The relationship with my dad is a complicated one. My dad is a narcissist. He was brutal with me as a kid, physically, mentally, verbally. In my twenties I walked around with clenched teeth, so consumed was I by my anger. I grew up thinking my self stupid, because that's what I was told. I made decisions to accommodate that belief. I was never supported or taken care of. Never protected from my mother. It sucked.
Somewhere along the line, because of another event in my life, I began to learn about compassion. The kind of compassion that Pema Chodron teaches about. She is a Buddhist monk in Nova Scotia. Through learning about compassion, and directing it toward my self and then my father, my anger began to melt away. I learned that the weight of compassion felt much better than the burden of anger. It was a salve, a relief, a better way for me to be.

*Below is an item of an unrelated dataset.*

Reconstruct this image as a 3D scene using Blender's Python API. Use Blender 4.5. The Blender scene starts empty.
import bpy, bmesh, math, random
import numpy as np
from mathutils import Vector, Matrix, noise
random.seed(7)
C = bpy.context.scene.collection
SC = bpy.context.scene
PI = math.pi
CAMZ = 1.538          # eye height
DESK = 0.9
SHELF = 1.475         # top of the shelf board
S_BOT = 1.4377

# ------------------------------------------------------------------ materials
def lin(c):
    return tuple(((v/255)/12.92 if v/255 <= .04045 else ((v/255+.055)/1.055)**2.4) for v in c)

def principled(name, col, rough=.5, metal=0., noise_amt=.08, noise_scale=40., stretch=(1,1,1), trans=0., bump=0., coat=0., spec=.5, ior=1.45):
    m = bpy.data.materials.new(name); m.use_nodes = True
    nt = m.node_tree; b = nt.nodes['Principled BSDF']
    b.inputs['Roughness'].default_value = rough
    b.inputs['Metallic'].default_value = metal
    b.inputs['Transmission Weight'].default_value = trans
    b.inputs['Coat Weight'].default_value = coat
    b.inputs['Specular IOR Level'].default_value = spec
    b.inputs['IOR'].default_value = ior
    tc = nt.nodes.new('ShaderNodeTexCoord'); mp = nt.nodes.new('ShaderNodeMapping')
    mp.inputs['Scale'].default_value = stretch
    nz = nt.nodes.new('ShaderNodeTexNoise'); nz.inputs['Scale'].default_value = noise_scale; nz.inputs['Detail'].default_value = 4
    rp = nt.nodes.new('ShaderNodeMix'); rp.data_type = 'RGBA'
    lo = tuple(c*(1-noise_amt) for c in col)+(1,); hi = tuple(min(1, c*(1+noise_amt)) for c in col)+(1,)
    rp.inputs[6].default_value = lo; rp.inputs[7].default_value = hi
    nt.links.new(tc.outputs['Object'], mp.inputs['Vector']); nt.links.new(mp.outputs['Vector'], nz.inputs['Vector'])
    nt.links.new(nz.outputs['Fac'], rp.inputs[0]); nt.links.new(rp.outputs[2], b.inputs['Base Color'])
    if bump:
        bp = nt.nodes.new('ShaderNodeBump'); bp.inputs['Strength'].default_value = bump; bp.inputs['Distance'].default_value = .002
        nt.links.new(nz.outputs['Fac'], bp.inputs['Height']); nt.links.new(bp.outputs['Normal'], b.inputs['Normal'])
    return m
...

So yesterday, what was supposed to be a 20 minute visit, turned into a four hour visit. My dad needed taking care of. He had an "accident", didn't seem to know what to do about it so left everything the way it was. It was not nice, required a considerable amount of cleaning and laundering. I had to intervene with the Residence staff. I had to wash my dad, help him shave and brush his teeth.
I am ever grateful for the teaching of compassion. Without that yesterday would have been impossible. I am grateful to have in my heart the capacity and wish, even, to do what I do - to understand it as something I have to do, want to do, can do. It is such an irony to me that I am the one now caring for my father. More importantly, it's a real gift.